Ma il carattere innovativo del modello riguarda anche l’aspetto metodologico: “è nella collaborazione di attori molto diversi – continua Mento – che hanno mobilitato le loro competenze, che sono specifiche rispetto ai temi dello studio, e da questo punto di vista è stato molto interessante. Rispetto al modello le soluzioni che abbiamo prefigurato di individualizzazione dell’intervento, di gestione e presa in carico attraverso un case-manager, di erogazione di una pluralità di servizi che vanno a rispondere ai bisogni specifici degli utenti rappresenta sicuramente una innovazione sia nei processi di presa in carico che nella erogazione dei servizi”.

Proprio l’individualizzazione dell’intervento, calibrato sul singolo detenuto, rappresenta un valore aggiunto: “il case-manager ha il compito di selezionare il beneficiario, progetta con il detenuto l’intervento e lo accompagna durante il percorso, coordinando i soggetti coinvolti nell’erogazione dei servizi. Lavora in sinergia con gli educatori, con i servizi del territorio e con le organizzazioni del Terzo settore coinvolte”. I detenuti beneficiari degli interventi vengono scelti secondo tre profili specifici: con scarso capitale sociale e personale; con scarso capitale sociale e personale ma con risorse personali e attitudine al cambiamento; con una rete sociale su cui poter fare affidamento e con risorse personali. Tra le attività proposte compaiono counseling psicologico, attività sportive e culturali, attività terapeutiche, percorsi formativi di base e professionali, laboratori motivazionali e di supporto per l’avvio di impresa, attività di mediazione fra il detenuto e la famiglia, costruzione di reti di accoglienza.

Al riguardo, il Ministro Andrea Orlando ha sottolineato quanto “sia necessario passare da un carcere di tipo fordista, che per casi diversi prevede trattamenti uguali, ad un carcere che invece individualizzi il trattamento e offra opportunità concrete di reinserimento. Solo un sistema che assicuri il reinserimento sociale può infatti garantire la sicurezza pubblica”. Il guardasigilli ha quindi auspicato che allo studio “faccia seguito la sperimentazione pilota, da cui partire per rinnovare l’intero sistema penitenziario del nostro Paese”, osservando anche che il modello presentato “può inoltre contaminare positivamente altri ambiti del welfare pubblico”.

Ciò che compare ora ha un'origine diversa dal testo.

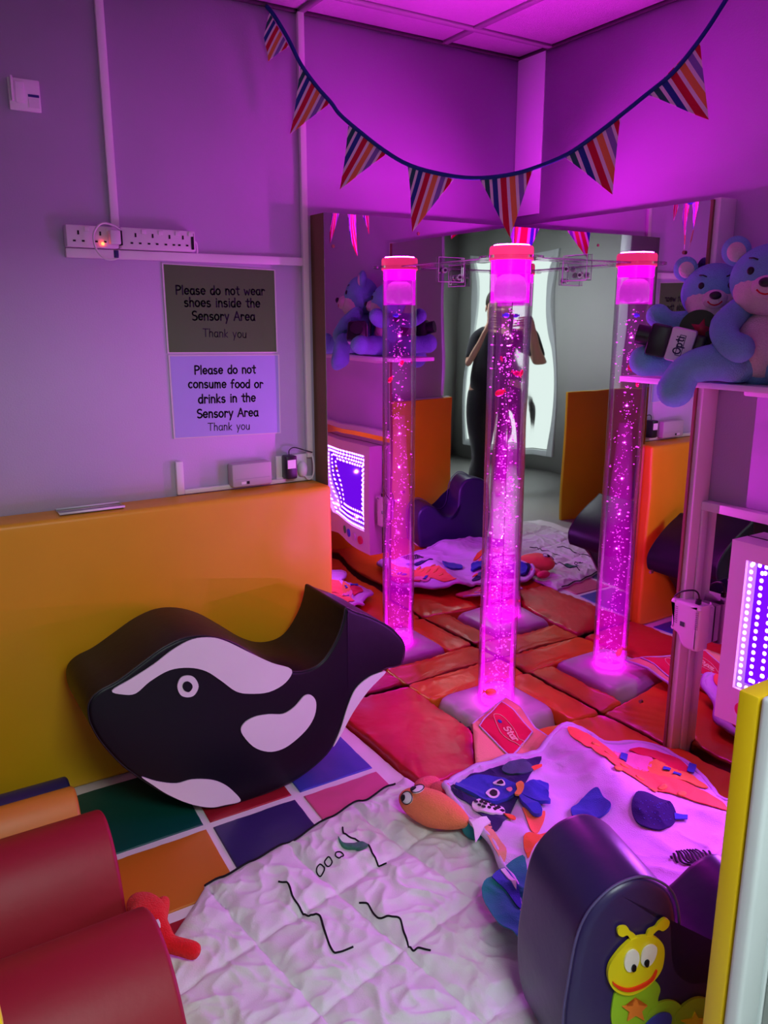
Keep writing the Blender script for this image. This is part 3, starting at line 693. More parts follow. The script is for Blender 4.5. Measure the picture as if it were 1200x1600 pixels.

Uno dei benefici più rilevanti derivanti dall’adozione di questo modello – ha ricordato infine Giovanna Melandri – consiste infatti nella ottimizzazione della spesa pubblica, che è indirizzata solo verso i progetti e le iniziative di provata efficacia. È la misurabilità dei risultati ottenuti secondo parametri predefiniti che rende l’approccio rigoroso.

“L’impact investing – ha evidenziato Massimo Lapucci, Segretario Generale di CRT – anche grazie ad innovativi strumenti finanziari, è in grado di coniugare risparmi di spesa pubblica, tangibili risultati sociali e realistiche prospettive di ritorno dei capitali investiti nel tempo”.

“Alla base di questi strumenti – spiega una nota diffusa dal gruppo – vi è l’idea di promuovere la sperimentazione di progetti altamente innovativi, orientati a generare benefici misurabili a vantaggio di una determinata popolazione target, ai quali possa essere associato un preciso valore finanziario, approssimato in termini di risparmi futuri rispetto agli attuali livelli di spesa per l’erogazione dei servizi”.

Nel concreto “se la persona detenuta, al termine del percorso trattamentale e detentivo, non farà ritorno nel circuito carcerario, la Pubblica Amministrazione vedrà benefici in termini di risparmi rispetto a costi diretti. Pensiamo, ad esempio, all’eventuale minor numero di pasti da erogare, così come alla riduzione delle spese legate a garantire le misure di sicurezza nell’istituto. Vi sono, poi, benefici indiretti: la comunità godrà di un abbassamento del tasso di criminalità, sino ad arrivare ad un maggiore gettito fiscale laddove il detenuto venga impiegato stabilmente”.